Di sisi lain, para pemimpin negeri-negeri Islam tampak sudah mati rasa. Tidak ada satu pun pasukan militer negeri Muslim yang digerakkan untuk membela Gaza. Tidak ada yang benar-benar mengambil tindakan nyata untuk menghentikan genosida ini. Mereka hanya merilis pernyataan kecaman atau mengirim bantuan yang ditolak di perbatasan. Umat pun semakin frustrasi karena merasa tak memiliki kekuatan, padahal sejatinya umat Islam memiliki kekuatan luar biasa yang bersumber dari akidah yang kokoh.
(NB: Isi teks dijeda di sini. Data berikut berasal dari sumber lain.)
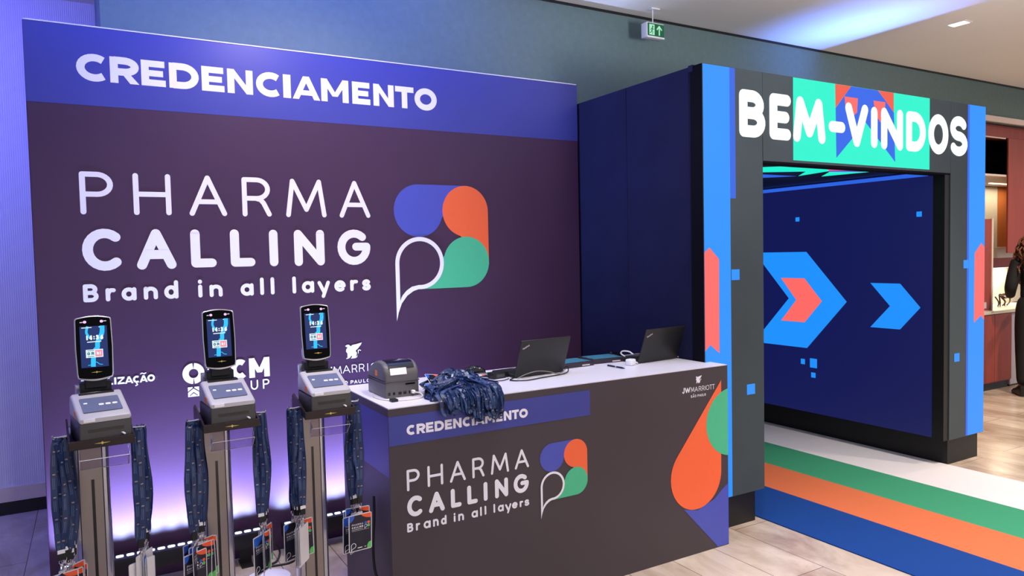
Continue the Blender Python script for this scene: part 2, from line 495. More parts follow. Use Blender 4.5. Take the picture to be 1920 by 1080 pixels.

Inilah jebakan sistem sekuler yang mengebiri potensi umat. Umat Islam telah dibuat seolah-olah lemah, dibuat sibuk dengan perpecahan, nasionalisme, dan urusan domestik yang sempit. Mereka melupakan satu fakta penting: bahwa mereka adalah satu umat yang seharusnya bersatu dalam satu barisan, satu kepemimpinan, satu tujuan. Hajat hidup mereka sebagai manusia—yakni kebutuhan terhadap rasa aman (ghorizah baqo’), pemenuhan kebutuhan jasmani (hajat udhowiyah), serta dorongan beragama dan tunduk pada perintah Tuhan (ghorizah tadayyun)—semua terabaikan karena sistem kapitalisme global yang terus membelenggu mereka.

Dalam kondisi seperti ini, solusi tidak bisa datang dari retorika belaka. Bukan pula dari bantuan kemanusiaan yang selalu tertahan. Solusi hakiki hanya bisa datang dari penerapan Islam secara total dalam institusi Khilafah. Hanya Khilafah yang mampu menggerakkan potensi besar umat: militer, sumber daya, dan semangat jihad fi sabilillah yang lahir dari akidah Islam. Islam bukan hanya agama ritual, tapi sistem kehidupan yang mengatur seluruh aspek umat, termasuk urusan perang dan perdamaian, serta perlindungan terhadap wilayah-wilayah Muslim yang diserang.

Khilafah akan menjadikan seruan jihad sebagai panggilan resmi negara, bukan sekadar slogan individu. Ia akan mengatur distribusi kekuatan umat untuk melindungi kaum Muslim yang tertindas di mana pun mereka berada, termasuk di Gaza. Khilafah akan menjadikan kekuatan militer sebagai tameng umat, bukan alat untuk menindas mereka. Ia akan menyatukan umat yang kini terpecah dalam sekat-sekat nasionalisme buatan kolonial, dan mengembalikan orientasi umat pada ukhuwah Islamiyah yang sejati.

Penting bagi umat saat ini untuk sadar bahwa penderitaan Gaza adalah panggilan untuk bangkit. Umat tidak boleh lagi diam, apalagi menyerah. Ini saatnya kembali memahami ideologi Islam secara mendalam, dan menyadari bahwa perjuangan menegakkan khilafah bukanlah utopia, tapi satu-satunya solusi logis, historis, dan syar’i untuk membebaskan Palestina dan melindungi umat dari penindasan.

Para pengemban dakwah ideologis harus terus menggugah kesadaran umat. Mereka harus pandai menyentuh sisi emosional (perasaan) umat dengan kisah derita anak-anak Gaza, sekaligus menguatkan sisi rasional (pemikiran) dengan penjelasan sistemik tentang kebobrokan sistem internasional saat ini. Mereka harus terus menanamkan keyakinan bahwa pertolongan Allah akan datang bagi siapa yang menolong agama-Nya, dan bahwa Khilafah bukan hanya masa lalu gemilang, tapi masa depan yang bisa diwujudkan.

Maka jangan diam. Jangan menyerah. Terus suarakan solusi Islam. Tegakkan panji perjuangan Rasulullah. Bimbing umat agar tidak hanya berduka, tetapi bergerak menuju perubahan hakiki. Gaza adalah kita. Penderitaan mereka adalah panggilan bagi kita untuk bersatu, bangkit, dan menegakkan kembali pelindung dunia Islam: Khilafah ‘ala minhaj an-nubuwwah.